As a finale, “Day” seems lackluster. It does develop matters and advance material reasonably well, but it just comes across as a little too neat and tidy. I won’t call this a poor finish for the series, but it seems less memorable than I’d like. It’s just too sappy and cute for me.

The Blu-ray Grades: Picture B+/ Audio B-/ Bonus C-

The Newsroom appears in an aspect ratio of approximately 1.78:1 on this Blu-Ray Disc. The series’ visuals usually looked quite good.

The shows offered solid clarity; only a smidgen of softness materialized, so definition was usually positive. No issues with jagged edges or shimmering appeared, and I saw no edge haloes. Print flaws failed to mar the presentation.

The series opted for a subdued palette with a moderate teal tint. Within those parameters, the colors seemed fine. Blacks were pretty deep and tight, while shadows appeared positive, with only a little opacity on occasion. Overall, the shows provided appealing visuals.

The DTS-HD MA 5.1 soundtrack suited the shows but won't win any awards. The soundstage appeared nicely broad at the appropriate times and could be moderately engulfing on occasion. It's a talky little series, so the focus was mainly up front, but the audio expanded when necessary. This occurred mostly via gentle environmental ambience, so the surrounds didn’t have a lot to do. Occasional thunder added the most pep and that was about it. That said, the imaging made sense for the series.

Sound quality seemed fine. Dialogue always appeared crisp and natural, and I had no trouble understanding it. The low-key music that acted as the score was warm and distinctive. Effects also seemed realistic and adequate for the tasks at hand. Newsroom won't be anyone's demo track, but the mix worked well for the series.

We get one audio commentary here. This accompanies “What Kind of Day Has It Been” and features creator/executive producer/writer Aaron Sorkin and executive producer/director Alan Poul. They discuss story/character areas, cast and performances, music, editing, sets and locations, and related topics.

While the commentary offers a mix of good details, I don’t think it wraps up the season – or series – especially well. I hoped for more of a valedictory look back on Newsroom with thoughts about its entire run, but that doesn’t really occur. It’s still a useful chat but it lacks the scope I wanted from it.

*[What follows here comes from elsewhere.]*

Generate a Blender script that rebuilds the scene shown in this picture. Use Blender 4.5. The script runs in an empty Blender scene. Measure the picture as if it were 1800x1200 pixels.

We find Inside the Episode featurettes for all the season’s episodes: “Boston” (2:18), “Run” (3:20), “Main Justice” (2:49), “Contempt” (3:06), “Oh Shenandoah” (5:16) and “What Kind of Day Has It Been” (4:16). Across these, Sorkin discusses various character/story elements and other aspects of the shows. These throw in some good thoughts, though they do tend to act as recaps more than anything else.

Given that the series’ second year improved on its first, I hoped Season Three of The Newsroom would continue that upward trend. It doesn’t and S3 works less well than its predecessor, but it includes enough drama to deliver a decent finish to the series. The Blu-ray offers good picture and audio but skimps on supplements. While this isn’t a great finish to The Newsroom, it’s an enjoyable enough farewell.